What do you think about this? Doesn't St. Thomas teach that the intellect precedes the will and that the will in turn has an effect on the intellect afterward?


LouisIX

What do you mean by "the will has an effect on the intellect afterward"?

Certainly for St. Thomas the will is just the appetite of the intellect, so intellect and will are more properly one than they are two separate aspects of rational existence.
IF I speak with the tongues of men, and of angels, and have not charity, I am become as sounding brass, or a tinkling cymbal.

Kephapaulos

Quote from: LouisIX on May 08, 2017, 02:11:27 PM
What do you mean by "the will has an effect on the intellect afterward"?

I said that because I had gathered that from Geremia on the St. Isidore Forum.

That's interesting. I did not think of looking at the intellect and will as one.

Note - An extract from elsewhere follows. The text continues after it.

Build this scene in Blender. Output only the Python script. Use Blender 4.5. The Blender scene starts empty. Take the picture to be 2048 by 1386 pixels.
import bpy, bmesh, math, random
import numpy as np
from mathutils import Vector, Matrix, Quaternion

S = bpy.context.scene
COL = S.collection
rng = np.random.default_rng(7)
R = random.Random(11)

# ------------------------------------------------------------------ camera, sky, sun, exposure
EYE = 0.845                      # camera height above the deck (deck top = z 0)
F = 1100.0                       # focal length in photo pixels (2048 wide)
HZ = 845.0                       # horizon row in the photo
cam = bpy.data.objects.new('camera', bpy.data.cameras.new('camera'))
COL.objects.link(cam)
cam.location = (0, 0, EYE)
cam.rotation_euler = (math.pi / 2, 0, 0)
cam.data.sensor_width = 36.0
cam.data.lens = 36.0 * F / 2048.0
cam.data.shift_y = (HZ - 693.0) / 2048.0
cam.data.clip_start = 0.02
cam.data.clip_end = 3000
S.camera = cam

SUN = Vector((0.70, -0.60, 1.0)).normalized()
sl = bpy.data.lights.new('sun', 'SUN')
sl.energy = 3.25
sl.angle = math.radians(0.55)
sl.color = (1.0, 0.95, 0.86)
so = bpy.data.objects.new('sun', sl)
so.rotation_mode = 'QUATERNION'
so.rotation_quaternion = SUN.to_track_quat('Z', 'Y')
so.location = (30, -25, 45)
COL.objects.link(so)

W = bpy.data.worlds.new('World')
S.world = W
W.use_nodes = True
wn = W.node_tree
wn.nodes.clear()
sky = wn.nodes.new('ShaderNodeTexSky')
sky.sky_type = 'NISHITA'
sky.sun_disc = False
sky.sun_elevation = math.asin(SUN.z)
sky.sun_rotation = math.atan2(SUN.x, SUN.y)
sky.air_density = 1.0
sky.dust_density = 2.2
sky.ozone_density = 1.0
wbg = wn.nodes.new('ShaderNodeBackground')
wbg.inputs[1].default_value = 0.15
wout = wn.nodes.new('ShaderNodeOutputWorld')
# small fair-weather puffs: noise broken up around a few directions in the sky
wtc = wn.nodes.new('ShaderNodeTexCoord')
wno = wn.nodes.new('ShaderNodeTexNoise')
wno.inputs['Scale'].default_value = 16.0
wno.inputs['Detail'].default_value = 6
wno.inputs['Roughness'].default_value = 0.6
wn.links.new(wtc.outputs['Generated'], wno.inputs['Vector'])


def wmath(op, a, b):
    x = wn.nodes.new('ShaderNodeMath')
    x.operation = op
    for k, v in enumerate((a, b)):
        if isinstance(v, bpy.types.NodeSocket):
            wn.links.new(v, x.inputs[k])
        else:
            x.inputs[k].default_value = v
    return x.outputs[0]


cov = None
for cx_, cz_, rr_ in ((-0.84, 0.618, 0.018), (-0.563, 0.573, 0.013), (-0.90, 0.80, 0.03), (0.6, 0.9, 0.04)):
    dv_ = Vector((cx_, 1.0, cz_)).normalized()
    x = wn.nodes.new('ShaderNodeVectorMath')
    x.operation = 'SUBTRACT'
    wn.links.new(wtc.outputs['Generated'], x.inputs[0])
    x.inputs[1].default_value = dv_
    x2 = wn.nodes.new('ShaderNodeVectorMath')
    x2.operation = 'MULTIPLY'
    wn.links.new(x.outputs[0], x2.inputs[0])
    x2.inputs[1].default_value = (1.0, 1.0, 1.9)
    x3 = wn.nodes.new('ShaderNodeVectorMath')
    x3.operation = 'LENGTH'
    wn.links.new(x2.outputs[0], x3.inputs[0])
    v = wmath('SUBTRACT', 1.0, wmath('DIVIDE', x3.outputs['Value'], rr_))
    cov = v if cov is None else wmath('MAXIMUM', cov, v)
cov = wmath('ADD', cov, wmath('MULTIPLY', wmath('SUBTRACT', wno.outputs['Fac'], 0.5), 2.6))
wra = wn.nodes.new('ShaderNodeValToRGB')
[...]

Is it really true though that Plato and Aristotle were pitted against each other concerning the intellect and will?

Michael Wilson

The way I've understood St. Thomas, the intellect doesn't make decisions, what it does is that it presents choices to the will; the will is blind until the intellect presents these choices; then the will decides which of the choices presented biy the intellect it desires; once it makes this choice, the intellect goes about putting this choice into action.
"The World Must Conform to Our Lord and not He to it." Rev. Dennis Fahey CSSP

"My brothers, all of you, if you are condemned to see the triumph of evil, never applaud it. Never say to evil: you are good; to decadence: you are progess; to death: you are life. Sanctify yourselves in the times wherein God has placed you; bewail the evils and the disorders which God tolerates; oppose them with the energy of your works and your efforts, your life uncontaminated by error, free from being led astray, in such a way that having lived here below, united with the Spirit of the Lord, you will be admitted to be made but one with Him forever and ever: But he who is joined to the Lord is one in spirit." Cardinal Pie of Potiers

LouisIX

Quote from: Michael Wilson on May 18, 2017, 02:02:14 PM
The way I've understood St. Thomas, the intellect doesn't make decisions, what it does is that it presents choices to the will; the will is blind until the intellect presents these choices; then the will decides which of the choices presented biy the intellect it desires; once it makes this choice, the intellect goes about putting this choice into action.

Even there, 'desire' tends to refer to an appetite which is rooted in the sensitive faculties and not the intellectual.

The will is a rational apprehension and inclination toward the good.
IF I speak with the tongues of men, and of angels, and have not charity, I am become as sounding brass, or a tinkling cymbal.